--- Available data ---

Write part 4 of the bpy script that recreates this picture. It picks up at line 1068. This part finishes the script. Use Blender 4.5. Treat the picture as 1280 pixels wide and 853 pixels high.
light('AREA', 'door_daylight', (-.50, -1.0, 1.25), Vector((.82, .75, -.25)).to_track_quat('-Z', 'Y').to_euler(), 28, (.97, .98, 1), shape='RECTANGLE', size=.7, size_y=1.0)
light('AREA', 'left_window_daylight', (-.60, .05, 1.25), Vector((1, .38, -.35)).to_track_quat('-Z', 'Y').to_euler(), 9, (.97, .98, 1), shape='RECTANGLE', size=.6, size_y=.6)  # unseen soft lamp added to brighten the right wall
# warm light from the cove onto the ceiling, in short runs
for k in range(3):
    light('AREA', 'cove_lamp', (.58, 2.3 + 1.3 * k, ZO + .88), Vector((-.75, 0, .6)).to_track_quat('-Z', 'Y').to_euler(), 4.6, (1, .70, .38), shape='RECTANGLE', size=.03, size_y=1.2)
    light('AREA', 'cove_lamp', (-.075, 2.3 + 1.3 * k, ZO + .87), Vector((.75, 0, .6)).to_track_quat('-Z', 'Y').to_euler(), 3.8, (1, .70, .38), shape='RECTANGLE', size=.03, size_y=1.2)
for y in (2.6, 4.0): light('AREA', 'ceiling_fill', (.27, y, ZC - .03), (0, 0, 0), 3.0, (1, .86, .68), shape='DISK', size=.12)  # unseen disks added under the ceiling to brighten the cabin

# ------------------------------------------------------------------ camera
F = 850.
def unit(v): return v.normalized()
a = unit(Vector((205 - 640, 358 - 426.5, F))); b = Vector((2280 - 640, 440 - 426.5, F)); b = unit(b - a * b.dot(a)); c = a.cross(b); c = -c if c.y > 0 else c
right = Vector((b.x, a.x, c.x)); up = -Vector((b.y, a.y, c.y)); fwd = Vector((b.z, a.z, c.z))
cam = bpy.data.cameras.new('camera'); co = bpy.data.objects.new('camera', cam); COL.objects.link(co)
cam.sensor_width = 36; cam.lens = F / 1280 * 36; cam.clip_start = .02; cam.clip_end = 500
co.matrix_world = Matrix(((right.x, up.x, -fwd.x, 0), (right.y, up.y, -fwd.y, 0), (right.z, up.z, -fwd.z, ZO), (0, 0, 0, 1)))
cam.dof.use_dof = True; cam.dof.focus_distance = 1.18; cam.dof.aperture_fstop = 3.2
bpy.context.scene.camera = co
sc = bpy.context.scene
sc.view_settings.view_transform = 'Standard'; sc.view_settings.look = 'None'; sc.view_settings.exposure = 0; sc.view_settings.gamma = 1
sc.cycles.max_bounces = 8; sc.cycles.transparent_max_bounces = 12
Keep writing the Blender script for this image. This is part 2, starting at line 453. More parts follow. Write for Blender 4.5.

---

### Given task
Each record above should be returned exactly as it appears.

### Response below
Write part 4 of the bpy script that recreates this picture. It picks up at line 1068. This part finishes the script. Use Blender 4.5. Treat the picture as 1280 pixels wide and 853 pixels high.
light('AREA', 'door_daylight', (-.50, -1.0, 1.25), Vector((.82, .75, -.25)).to_track_quat('-Z', 'Y').to_euler(), 28, (.97, .98, 1), shape='RECTANGLE', size=.7, size_y=1.0)
light('AREA', 'left_window_daylight', (-.60, .05, 1.25), Vector((1, .38, -.35)).to_track_quat('-Z', 'Y').to_euler(), 9, (.97, .98, 1), shape='RECTANGLE', size=.6, size_y=.6)  # unseen soft lamp added to brighten the right wall
# warm light from the cove onto the ceiling, in short runs
for k in range(3):
    light('AREA', 'cove_lamp', (.58, 2.3 + 1.3 * k, ZO + .88), Vector((-.75, 0, .6)).to_track_quat('-Z', 'Y').to_euler(), 4.6, (1, .70, .38), shape='RECTANGLE', size=.03, size_y=1.2)
    light('AREA', 'cove_lamp', (-.075, 2.3 + 1.3 * k, ZO + .87), Vector((.75, 0, .6)).to_track_quat('-Z', 'Y').to_euler(), 3.8, (1, .70, .38), shape='RECTANGLE', size=.03, size_y=1.2)
for y in (2.6, 4.0): light('AREA', 'ceiling_fill', (.27, y, ZC - .03), (0, 0, 0), 3.0, (1, .86, .68), shape='DISK', size=.12)  # unseen disks added under the ceiling to brighten the cabin

# ------------------------------------------------------------------ camera
F = 850.
def unit(v): return v.normalized()
a = unit(Vector((205 - 640, 358 - 426.5, F))); b = Vector((2280 - 640, 440 - 426.5, F)); b = unit(b - a * b.dot(a)); c = a.cross(b); c = -c if c.y > 0 else c
right = Vector((b.x, a.x, c.x)); up = -Vector((b.y, a.y, c.y)); fwd = Vector((b.z, a.z, c.z))
cam = bpy.data.cameras.new('camera'); co = bpy.data.objects.new('camera', cam); COL.objects.link(co)
cam.sensor_width = 36; cam.lens = F / 1280 * 36; cam.clip_start = .02; cam.clip_end = 500
co.matrix_world = Matrix(((right.x, up.x, -fwd.x, 0), (right.y, up.y, -fwd.y, 0), (right.z, up.z, -fwd.z, ZO), (0, 0, 0, 1)))
cam.dof.use_dof = True; cam.dof.focus_distance = 1.18; cam.dof.aperture_fstop = 3.2
bpy.context.scene.camera = co
sc = bpy.context.scene
sc.view_settings.view_transform = 'Standard'; sc.view_settings.look = 'None'; sc.view_settings.exposure = 0; sc.view_settings.gamma = 1
sc.cycles.max_bounces = 8; sc.cycles.transparent_max_bounces = 12
Keep writing the Blender script for this image. This is part 2, starting at line 453. More parts follow. Write for Blender 4.5.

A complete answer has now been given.